Po zdobyciu tylko punktu w ostatnich dwóch meczach Wisła Kraków potrzebowała dobrego zamknięcia 2025 roku i utrzymania komfortowej przewagi nad rywalami w tabeli Betclic 1. Ligi. Rewanż z trawioną problemami Stalą Mielec wydawał się świetną okazją.
Sprawdź szczegóły meczu Wisła Kraków – Stal Mielec
Biała Gwiazda weszła w starcie bardzo energicznie, szybko spychając Stal do defensywy i szukając otwarcia wyniku. To nie przychodziło mimo ciekawych prób, choćby Kacpra Dudy z 20. minuty, gdy Michał Matys sparował nad poprzeczkę mocne uderzenie. Dwie minuty później zza obrońców uderzał Bozić, piłka minęła dalszy słupek.
Dopiero u progu ostatniego kwadransa udało się znaleźć drogę do mieleckiej bramki. W 28. minucie Bozić oddał piłkę Dudzie, a ten huknął po ziemi. Lekki rykoszet od obrońcy pomógł wcisnąć piłkę idealnie obok słupka. Matys był bezradny również w kolejnej sytuacji: w 33. minucie Frederico Duarte z narożnika pola karnego posłał rakietę, która od poprzeczki zatańczyła w bramce.

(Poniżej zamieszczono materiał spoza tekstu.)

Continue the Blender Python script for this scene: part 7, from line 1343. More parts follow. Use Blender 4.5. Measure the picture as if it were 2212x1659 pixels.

Zanim jeszcze goście mogli myśleć o zejściu do szatni i przegrupowaniu, dostali trzeci cios. Tym razem szybki zespołowy atak pozwolił Juliusowi Ertlthalerowi dograć do Angela Rodado przed polem karnym i potężnym uderzeniem zamknąć kwestię podziału punktów.
Po zmianie stron Stal nie była w stanie nawiązać rywalizacji mimo zdjęcia nogi z gazu przez piłkarzy z Reymonta. Krakowianie skupiali się na kontroli gry i choć Patryk Letkiewicz musiał po zmianie stron interweniować, to ryzyko straty gola było nikłe. Jedynie w ostatnich minutach musiał się wykazać i nawet trafienie honorowe dla mielczan nie padło. Wisła chwilowo ma znów 10 pkt przewagi nad wiceliderem, za to Stal grzęźnie w strefie spadkowej.